The "Hard Four", as the slavery states are called, are restricted to doing business with other countries, since their products are embargoed by the rest of the free states. And the Underground Railroad is still there, a highly-compartmented, secretive structure of slavery opponents who help to sneak the slaves over the border from their slave state into the free states, providing them with new identities and new lives as free human beings.

A former escaped slave, threatened with being returned to servitude, has instead taken the option of becoming a highly-trained secret investigator who tracks down, and returns, escaped slaves.

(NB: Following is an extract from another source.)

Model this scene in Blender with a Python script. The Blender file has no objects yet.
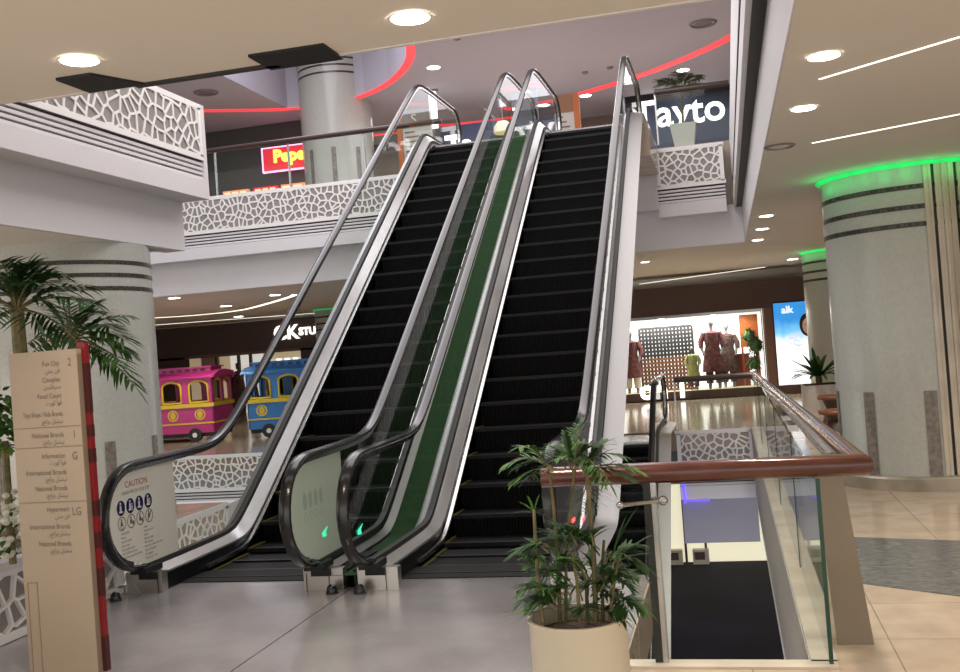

I thought that this novel was very well done (bearing in mind that I'm white), in terms of giving insight into what life was like for slaves--and what things are still like for black people today. The protagonist is a very believable, ethically ambiguous character fighting his thinly-buried PTSD and embattled conscience to do what he must in order to save himself, rather than doing what he knows is morally right.

My only disappointments with the book were 1) The only real speculative element (apart from a bit of tech which is probably not far off from what exists today) is that it’s alt-history. There’s not really any other science-fictional aspect to it – and the SF would be an important part of what makes a book hit my sweet spot. 2) The deus ex machina ending is a bit of a letdown.

This is a disturbing, but enlightening, book--and definitely well worth reading.